* **INSTRUCTIONS TO FOLLOW**:
Repeat exactly the lines from the start through the line with "tag(so_, 'white sheep", both ends included.

* **Scene modeling code data**:
• • • •
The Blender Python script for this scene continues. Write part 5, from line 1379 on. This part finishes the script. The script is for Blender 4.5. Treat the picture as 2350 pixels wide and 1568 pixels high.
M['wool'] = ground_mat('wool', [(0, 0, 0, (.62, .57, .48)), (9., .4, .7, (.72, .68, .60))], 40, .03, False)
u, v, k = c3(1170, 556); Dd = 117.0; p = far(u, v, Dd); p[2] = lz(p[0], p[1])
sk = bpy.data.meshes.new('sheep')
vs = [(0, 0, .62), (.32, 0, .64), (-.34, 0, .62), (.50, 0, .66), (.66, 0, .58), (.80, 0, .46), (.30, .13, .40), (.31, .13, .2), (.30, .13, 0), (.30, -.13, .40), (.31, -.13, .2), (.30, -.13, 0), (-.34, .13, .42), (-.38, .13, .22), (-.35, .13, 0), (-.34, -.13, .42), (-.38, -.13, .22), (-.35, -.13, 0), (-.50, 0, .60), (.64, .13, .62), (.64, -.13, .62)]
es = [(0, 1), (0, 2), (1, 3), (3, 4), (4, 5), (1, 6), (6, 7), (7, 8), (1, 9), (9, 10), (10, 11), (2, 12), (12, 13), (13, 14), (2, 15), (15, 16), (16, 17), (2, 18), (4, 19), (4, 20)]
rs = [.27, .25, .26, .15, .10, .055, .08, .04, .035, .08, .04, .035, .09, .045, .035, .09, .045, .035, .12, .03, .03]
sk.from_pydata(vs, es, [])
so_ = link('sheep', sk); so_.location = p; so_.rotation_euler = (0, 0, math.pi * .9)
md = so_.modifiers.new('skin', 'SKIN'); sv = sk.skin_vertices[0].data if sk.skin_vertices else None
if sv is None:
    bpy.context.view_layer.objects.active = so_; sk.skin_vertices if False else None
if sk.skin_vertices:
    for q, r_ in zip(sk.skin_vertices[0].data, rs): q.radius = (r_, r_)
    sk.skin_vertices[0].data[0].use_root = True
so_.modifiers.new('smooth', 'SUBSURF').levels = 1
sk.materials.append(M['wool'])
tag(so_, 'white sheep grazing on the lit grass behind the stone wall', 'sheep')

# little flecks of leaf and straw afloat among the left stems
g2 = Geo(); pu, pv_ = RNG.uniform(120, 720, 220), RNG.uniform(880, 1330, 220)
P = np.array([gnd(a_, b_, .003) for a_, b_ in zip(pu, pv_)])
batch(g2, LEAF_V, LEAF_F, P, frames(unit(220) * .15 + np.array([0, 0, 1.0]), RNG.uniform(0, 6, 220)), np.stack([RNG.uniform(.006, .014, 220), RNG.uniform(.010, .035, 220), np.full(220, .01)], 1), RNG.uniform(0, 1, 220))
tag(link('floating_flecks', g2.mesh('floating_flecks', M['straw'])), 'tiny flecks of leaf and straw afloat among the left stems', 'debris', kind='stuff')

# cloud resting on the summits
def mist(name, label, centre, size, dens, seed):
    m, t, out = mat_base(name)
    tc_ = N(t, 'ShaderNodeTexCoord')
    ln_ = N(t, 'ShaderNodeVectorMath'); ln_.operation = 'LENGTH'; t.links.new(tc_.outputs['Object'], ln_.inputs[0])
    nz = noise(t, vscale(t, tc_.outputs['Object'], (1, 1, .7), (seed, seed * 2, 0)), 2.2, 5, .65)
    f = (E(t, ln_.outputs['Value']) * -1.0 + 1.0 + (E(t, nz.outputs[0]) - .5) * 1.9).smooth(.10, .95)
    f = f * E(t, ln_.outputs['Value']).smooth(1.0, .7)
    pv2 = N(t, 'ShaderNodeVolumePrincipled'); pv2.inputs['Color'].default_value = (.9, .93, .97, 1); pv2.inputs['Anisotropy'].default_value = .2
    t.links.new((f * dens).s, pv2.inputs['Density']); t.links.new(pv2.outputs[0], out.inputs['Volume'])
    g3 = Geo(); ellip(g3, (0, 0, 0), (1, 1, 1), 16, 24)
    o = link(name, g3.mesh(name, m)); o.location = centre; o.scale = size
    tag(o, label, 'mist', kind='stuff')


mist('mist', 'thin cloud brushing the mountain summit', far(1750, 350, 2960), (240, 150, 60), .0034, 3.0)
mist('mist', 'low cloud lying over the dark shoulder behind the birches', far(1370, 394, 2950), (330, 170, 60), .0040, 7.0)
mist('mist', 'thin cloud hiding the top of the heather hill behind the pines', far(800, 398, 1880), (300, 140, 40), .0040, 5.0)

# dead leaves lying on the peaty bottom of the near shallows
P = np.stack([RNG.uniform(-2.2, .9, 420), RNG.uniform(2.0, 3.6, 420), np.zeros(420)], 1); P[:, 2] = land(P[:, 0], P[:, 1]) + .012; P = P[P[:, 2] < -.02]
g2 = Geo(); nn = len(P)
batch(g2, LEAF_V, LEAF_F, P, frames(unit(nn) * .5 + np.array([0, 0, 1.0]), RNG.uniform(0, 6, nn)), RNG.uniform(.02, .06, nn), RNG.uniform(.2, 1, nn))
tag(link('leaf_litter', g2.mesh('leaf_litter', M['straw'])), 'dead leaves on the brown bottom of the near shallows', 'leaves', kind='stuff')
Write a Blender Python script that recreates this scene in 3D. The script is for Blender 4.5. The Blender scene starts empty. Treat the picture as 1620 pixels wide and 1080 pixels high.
• • • •
* **SOLUTION TO THE EXERCISE**:
The Blender Python script for this scene continues. Write part 5, from line 1379 on. This part finishes the script. The script is for Blender 4.5. Treat the picture as 2350 pixels wide and 1568 pixels high.
M['wool'] = ground_mat('wool', [(0, 0, 0, (.62, .57, .48)), (9., .4, .7, (.72, .68, .60))], 40, .03, False)
u, v, k = c3(1170, 556); Dd = 117.0; p = far(u, v, Dd); p[2] = lz(p[0], p[1])
sk = bpy.data.meshes.new('sheep')
vs = [(0, 0, .62), (.32, 0, .64), (-.34, 0, .62), (.50, 0, .66), (.66, 0, .58), (.80, 0, .46), (.30, .13, .40), (.31, .13, .2), (.30, .13, 0), (.30, -.13, .40), (.31, -.13, .2), (.30, -.13, 0), (-.34, .13, .42), (-.38, .13, .22), (-.35, .13, 0), (-.34, -.13, .42), (-.38, -.13, .22), (-.35, -.13, 0), (-.50, 0, .60), (.64, .13, .62), (.64, -.13, .62)]
es = [(0, 1), (0, 2), (1, 3), (3, 4), (4, 5), (1, 6), (6, 7), (7, 8), (1, 9), (9, 10), (10, 11), (2, 12), (12, 13), (13, 14), (2, 15), (15, 16), (16, 17), (2, 18), (4, 19), (4, 20)]
rs = [.27, .25, .26, .15, .10, .055, .08, .04, .035, .08, .04, .035, .09, .045, .035, .09, .045, .035, .12, .03, .03]
sk.from_pydata(vs, es, [])
so_ = link('sheep', sk); so_.location = p; so_.rotation_euler = (0, 0, math.pi * .9)
md = so_.modifiers.new('skin', 'SKIN'); sv = sk.skin_vertices[0].data if sk.skin_vertices else None
if sv is None:
    bpy.context.view_layer.objects.active = so_; sk.skin_vertices if False else None
if sk.skin_vertices:
    for q, r_ in zip(sk.skin_vertices[0].data, rs): q.radius = (r_, r_)
    sk.skin_vertices[0].data[0].use_root = True
so_.modifiers.new('smooth', 'SUBSURF').levels = 1
sk.materials.append(M['wool'])
tag(so_, 'white sheep grazing on the lit grass behind the stone wall', 'sheep')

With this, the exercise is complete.